Lukman mengatakan bahwa dirinya masih percaya jika TNI dan Polri akan tetap menjunjung tinggi netralitas sesuai Undang-Undang. "Jadi kami masih percaya betul, bahwa TNI dan Polri tetap berpegang pada Undang-Undang. Bahwa netralitas dari kedua alat negara tersebut adalah suatu yang niscaya," ia menambahkan.
"Jikapun ada seperti yang diberitakan seperti itu, kami berharap itu hanya tindakan oknum semata, bukan kebijakan resmi institusi TNI dan Polri," tutupnya.
Sementara itu, terkait dengan adanya indikasi infiltrasi atau intervensi kekuasaan di dalam tubuh TNI, lembaga pegiat demokrasi dan HAM, SETARA Institute mencatat adanya indikasi seperti itu. Terlebih lagi dalam kerangka pemilihan Panglima TNI yang calon tunggalnya merupakan Kepala Staf Angkatan Darat (KSAD) Jenderal Agus Subiyanto.
Agus sendiri belum lama menjadi KSAD, tepatnya pada 25 Oktober lalu. Namun, karena dianggap orang dekat presiden yang sudah kenal sejak di Solo, Agus langsung dipromosikan menjadi Panglima TNI.
Sebagai evaluasi atas cepat kilatnya Jenderal Agus menuju jabatan Panglima TNI, Halili Hasan, Direktur Eksekutif SETARA Institute melihat proses kilat menuju jabatan Panglima TNI ini juga berpotensi menimbulkan aroma politis.

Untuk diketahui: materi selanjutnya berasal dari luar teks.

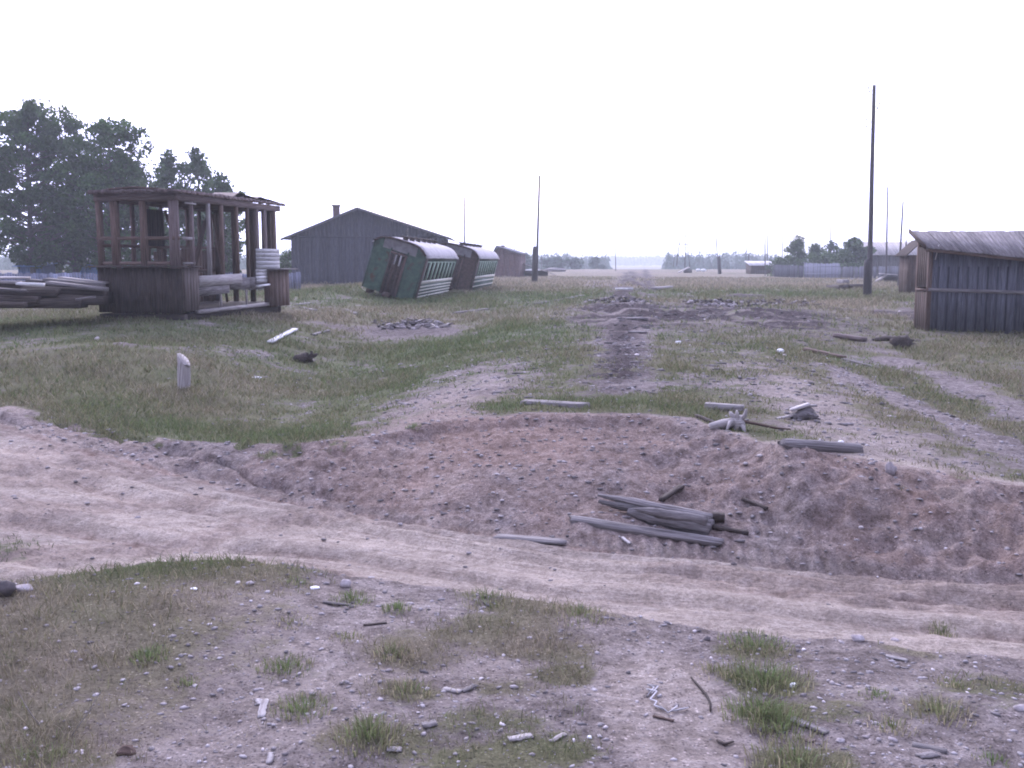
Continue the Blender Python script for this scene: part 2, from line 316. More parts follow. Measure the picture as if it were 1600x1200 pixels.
def grassmat():
    m, t, b = newmat('grass_blades')
    dry = attr(t, 'dry').outputs['Fac']; tn = attr(t, 'tone').outputs['Fac']
    c = ramp(t, [(0, (.095, .132, .052)), (.45, (.135, .140, .072)), (.8, (.20, .175, .115)), (1, (.26, .225, .165))]); t.links.new(dry, c.inputs[0])
    v = t.nodes.new('ShaderNodeCombineColor')
    for i in range(3): t.links.new(tn, v.inputs[i])
    col = mixc(t, 1.0, c.outputs[0], v.outputs[0], 'MULTIPLY')
    t.links.new(col, b.inputs['Base Color']); b.inputs['Roughness'].default_value = .7
    translucent(t, b, col, .4)
    MATS['grass'] = m
grassmat()

def groundmat():
    m, t, b = newmat('earth')
    pos = t.nodes.new('ShaderNodeNewGeometry').outputs['Position']
    a = {k: attr(t, k).outputs['Fac'] for k in ('grass', 'dry', 'sand', 'red', 'dark')}
    n_f = fnoise(t, pos, 38, 5, .8); n_m = fnoise(t, pos, 9, 6, .72)
    rc = attr(t, 'rc').outputs['Vector']; mpr = t.nodes.new('ShaderNodeMapping'); mpr.inputs['Scale'].default_value = (.5, 11, 1); t.links.new(rc, mpr.inputs[0]); n_s = fnoise(t, mpr.outputs[0], 1.6, 6, .7); n_c = fnoise(t, pos, 1.3, 5, .65)
    soil = ramp(t, [(.37, (.12, .102, .094)), (.5, (.215, .185, .172)), (.63, (.31, .275, .26))]); t.links.new(n_m, soil.inputs[0])
    sand = ramp(t, [(.34, (.34, .285, .235)), (.5, (.44, .375, .315)), (.66, (.52, .45, .385))]); t.links.new(n_m, sand.inputs[0])
    red = ramp(t, [(.34, (.165, .118, .095)), (.5, (.25, .185, .155)), (.66, (.34, .27, .235))]); t.links.new(n_m, red.inputs[0])
    dark = ramp(t, [(.36, (.022, .018, .018)), (.5, (.052, .041, .041)), (.66, (.13, .105, .108))]); t.links.new(n_m, dark.inputs[0])
    gcol = ramp(t, [(0, (.10, .122, .060)), (.45, (.138, .138, .080)), (.8, (.185, .166, .115)), (1, (.22, .19, .145))]); t.links.new(a['dry'], gcol.inputs[0])
    st = ramp(t, [(.34, (.80, .76, .73)), (.44, (.98, .98, .98)), (.62, (1.05, 1.05, 1.05))]); t.links.new(n_s, st.inputs[0])
    sandc = mixc(t, attr(t, 'road').outputs['Fac'], sand.outputs[0], mixc(t, 1.0, sand.outputs[0], st.outputs[0], 'MULTIPLY'))
    c = mixc(t, a['sand'], soil.outputs[0], sandc)
    c = mixc(t, a['red'], c, red.outputs[0])
    dm = math_(t, 'MINIMUM', math_(t, 'MULTIPLY', a['dark'], 1.35), 1.0); c = mixc(t, dm, c, dark.outputs[0])
    # grass shows through in clumps
    th = ramp(t, [(.42, (0, 0, 0)), (.58, (1, 1, 1))])
    n_l = fnoise(t, pos, 2.6, 6, .7)
    mixn = math_(t, 'ADD', math_(t, 'MULTIPLY', math_(t, 'SUBTRACT', math_(t, 'ADD', math_(t, 'MULTIPLY', n_l, .5), math_(t, 'ADD', math_(t, 'MULTIPLY', n_m, .3), math_(t, 'MULTIPLY', n_f, .2))), .5), 1.9), .5)
    gg = math_(t, 'ADD', math_(t, 'MULTIPLY', math_(t, 'SUBTRACT', a['grass'], .5), .62), mixn); t.links.new(gg, th.inputs[0])
    c = mixc(t, th.outputs[0], c, gcol.outputs[0])
    # fine grit
    gr = ramp(t, [(.34, (.66, .65, .66)), (.5, (1, 1, 1)), (.66, (1.28, 1.27, 1.28))]); t.links.new(n_f, gr.inputs[0])
    c = mixc(t, 1.0, c, gr.outputs[0], 'MULTIPLY')
    vo = t.nodes.new('ShaderNodeTexVoronoi'); vo.inputs['Scale'].default_value = 70; t.links.new(pos, vo.inputs['Vector'])
    vo2 = t.nodes.new('ShaderNodeSeparateColor'); t.links.new(vo.outputs['Color'], vo2.inputs[0])
    pt = ramp(t, [(0, (.42, .40, .42)), (.18, (.55, .53, .55)), (.24, (1, 1, 1)), (.84, (1, 1, 1)), (.90, (1.5, 1.5, 1.55)), (1, (1.9, 1.9, 1.95))]); t.links.new(vo2.outputs[0], pt.inputs[0])
    pd = ramp(t, [(.25, (1, 1, 1)), (.5, (0, 0, 0))]); t.links.new(vo.outputs['Distance'], pd.inputs[0])
    pm = math_(t, 'MULTIPLY', pd.outputs[0], math_(t, 'SUBTRACT', 1.0, math_(t, 'MULTIPLY', attr(t, 'road').outputs['Fac'], .85)))
    c = mixc(t, 1.0, c, mixc(t, pm, (1, 1, 1), pt.outputs[0]), 'MULTIPLY')
    lg = ramp(t, [(.3, (.80, .79, .80)), (.7, (1.18, 1.18, 1.18))]); t.links.new(n_c, lg.inputs[0])
    c = mixc(t, 1.0, c, lg.outputs[0], 'MULTIPLY')
    t.links.new(c, b.inputs['Base Color']); b.inputs['Roughness'].default_value = .95; b.inputs['Specular IOR Level'].default_value = .05
    bp = t.nodes.new('ShaderNodeBump'); bp.inputs['Strength'].default_value = 1.0; bp.inputs['Distance'].default_value = .07
    hh = math_(t, 'ADD', math_(t, 'ADD', math_(t, 'MULTIPLY', n_m, 1.0), math_(t, 'MULTIPLY', n_f, .35)), math_(t, 'MULTIPLY', math_(t, 'MULTIPLY', n_s, attr(t, 'road').outputs['Fac']), .9))
    t.links.new(hh, bp.inputs['Height']); t.links.new(bp.outputs[0], b.inputs['Normal'])
    MATS['earth'] = m
groundmat()

# ------------------------------------------------------------ mesh helpers
def tag(o, label=None, cat=None, group=None, kind=None):
    if label: o['label'] = label
    if cat: o['category'] = cat
    if group: o['group'] = group
    if kind: o['kind'] = kind
    return o
def build_np(name, V, faces, mat, attrs=None, parent=None, smooth=False, normals=None):
    """faces: list of int arrays (n,k)"""
    me = bpy.data.meshes.new(name)
    V = np.asarray(V, dtype=np.float32); me.vertices.add(len(V)); me.vertices.foreach_set('co', V.ravel())
    fl = [np.asarray(f, dtype=np.int32) for f in faces if len(f)]
    tot = sum(f.size for f in fl); nf = sum(len(f) for f in fl)
    me.loops.add(tot); me.polygons.add(nf)
    me.loops.foreach_set('vertex_index', np.concatenate([f.ravel() for f in fl]))
    lt = np.concatenate([np.full(len(f), f.shape[1], dtype=np.int32) for f in fl]); ls = np.concatenate([[0], np.cumsum(lt)[:-1]]).astype(np.int32)
    me.polygons.foreach_set('loop_start', ls); me.polygons.foreach_set('loop_total', lt)
    me.update(calc_edges=True)
    if smooth: me.polygons.foreach_set('use_smooth', np.ones(nf, dtype=bool))
    for k, v in (attrs or {}).items():
        v = np.asarray(v, dtype=np.float32)
        if v.ndim == 2: a = me.attributes.new(k, 'FLOAT_VECTOR', 'POINT'); a.data.foreach_set('vector', v.ravel())
        else: a = me.attributes.new(k, 'FLOAT', 'POINT'); a.data.foreach_set('value', v)
    if normals is not None: me.normals_split_custom_set_from_vertices(normals.astype(np.float32))
    me.materials.append(MATS[mat])
    o = bpy.data.objects.new(name, me); COL.objects.link(o)
    if parent: o.parent = parent
    return o

# ------------------------------------------------------------ ground, road, embankment: one height field, split at shared edges
def make_ground():
    fr = np.linspace(-50, 50, 1000); side = np.concatenate([np.arange(-180, -50, 2.5), fr, np.arange(52.5, 180, 2.5)])
    th = np.radians(side); nt_ = len(th)
    r = [0.05, .6, 1.2]
    while r[-1] < 3.0: r.append(r[-1] + .06)
    while r[-1] < 4500: r.append(r[-1] * 1.0058 if r[-1] < 120 else r[-1] * 1.03)
    r = np.array(r); nr = len(r)
    R, T = np.meshgrid(r, th, indexing='ij'); x = (R * np.sin(T)).ravel(); y = (R * np.cos(T)).ravel()
    z, g, dr, sa, re, dk = masks(x, y)
    V = np.stack([x, y, z], 1)
    i = np.arange(nr - 1)[:, None] * nt_; j = np.arange(nt_)[None, :]; j2 = (j + 1) % nt_
    q = np.stack([i + j, i + nt_ + j, i + nt_ + j2, i + j2], -1).reshape(-1, 4)[:, ::-1]
    # smooth normals shared by the three sheets
    fnm = np.cross(V[q[:, 2]] - V[q[:, 0]], V[q[:, 3]] - V[q[:, 1]]); fnm *= np.sign(fnm[:, 2:3] + 1e-9)
    vnm = np.zeros_like(V)
    for k in range(4):
        for c in range(3): vnm[:, c] += np.bincount(q[:, k], fnm[:, c], len(V))
    vnm /= np.linalg.norm(vnm, axis=1)[:, None] + 1e-12
    # make sure faces look up
    n0 = np.cross(V[q[:, 1]] - V[q[:, 0]], V[q[:, 2]] - V[q[:, 0]])[:, 2]
    if n0.mean() < 0: q = q[:, ::-1]
    cx = x[q].mean(1); cy = y[q].mean(1)
    road = (cy > yN(cx) + .15) & (cy < yF(cx)) & (abs(cx) < 60) & (cy > 0)
    emb = ~road & (((cy > yN(cx)) & (cy < yT(cx)) & (cx > -6) & (cx < 60) & (cy > yF(cx))) | ((cy >= yT(cx)) & (np.abs(dcen(cx, cy)) < 3.4) & (cy < 240)))
    nn = yN(x); ff = yF(x); A = dict(grass=g, dry=dr, sand=sa, red=re, dark=dk, rc=np.stack([x, np.clip(y - nn, -1, 30) / np.maximum(ff - nn, .3) * 3.3, 0 * x], 1), road=(sm(0, .3, y - nn) * sm(.1, -.2, y - ff)))
    for nm, msk in (('ground', ~road & ~emb), ('dirt_road', road), ('railway_embankment', emb)):
        f = q[msk]; u, inv = np.unique(f, return_inverse=True); f = inv.reshape(-1, 4)
        o = build_np(nm, V[u], [f], 'earth', {k: v[u] for k, v in A.items()}, smooth=True, normals=vnm[u]); tag(o, kind='structure')
make_ground()

def make_grass(n=1700000):
    th = np.radians(RNG.uniform(-44, 44, n)); r = np.exp(RNG.uniform(math.log(2.6), math.log(120), n))
    x = r * np.sin(th); y = r * np.cos(th)
    z, g, dr, sa, re, dk = masks(x, y)
    cl = fbm(x * 5, y * 5, 3, 95) * .5 + fbm(x * 1.7, y * 1.7, 3, 96) * .5
    keep = RNG.uniform(0, 1, n) < np.clip((g - .28) * 1.35 + cl * .9 * sm(.05, .4, g), 0, 1) ** 1.3 * (.5 + .5 * sm(4, 12, r)) * .62
    x, y, z, g, dr, r = [v[keep] for v in (x, y, z, g, dr, r)]; m = len(x)
    far = sm(6, 60, r)
    h = (0.018 + .045 * RNG.random(m) ** 2 + .10 * far) * (.7 + .6 * g) * (1 + .9 * sm(.3, 1, vn(x * .7, y * .7, 97)) * sm(6, 20, r))
    w = np.clip(.0008 * r, .0022, .06) * RNG.uniform(.7, 1.3, m)
    a = RNG.uniform(0, 2 * pi, m); ln = RNG.uniform(.4, 1.7, m) * h; la = RNG.uniform(0, 2 * pi, m)
    dx, dy = np.cos(a) * w / 2, np.sin(a) * w / 2; lx, ly = np.cos(la) * ln, np.sin(la) * ln
    P = np.stack([np.stack([x - dx, y - dy, z - .01], 1), np.stack([x + dx, y + dy, z - .01], 1),
                  np.stack([x + lx * .35 + dx * .7, y + ly * .35 + dy * .7, z + h * .6], 1), np.stack([x + lx * .35 - dx * .7, y + ly * .35 - dy * .7, z + h * .6], 1),
                  np.stack([x + lx, y + ly, z + h], 1)], 1).reshape(-1, 3)
    b = np.arange(m)[:, None] * 5
    q = b + np.array([[0, 1, 2, 3]]); t = b + np.array([[3, 2, 4]])
    dry = np.clip(dr + RNG.normal(0, .22, m), 0, 1); tone = RNG.uniform(.6, 1.5, m)
    o = build_np('grass', P, [q, t], 'grass', dict(dry=np.repeat(dry, 5), tone=np.repeat(tone, 5)))
    tag(o, 'short patchy green and dry grass over the sandy ground', 'grass', kind='stuff')
make_grass()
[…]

"Mekanisme pemilihan Panglima TNI saat ini rentan diinfiltrasi kepentingan politik kekuasaan, ketimbang demi kepentingan organisasi TNI, terutama menimbang waktu pergantian yang mendekati kontestasi Pemilihan Umum atau Pilpres 2024," tulis Halili dalam keterangan resminya, Selasa (14/11/2023).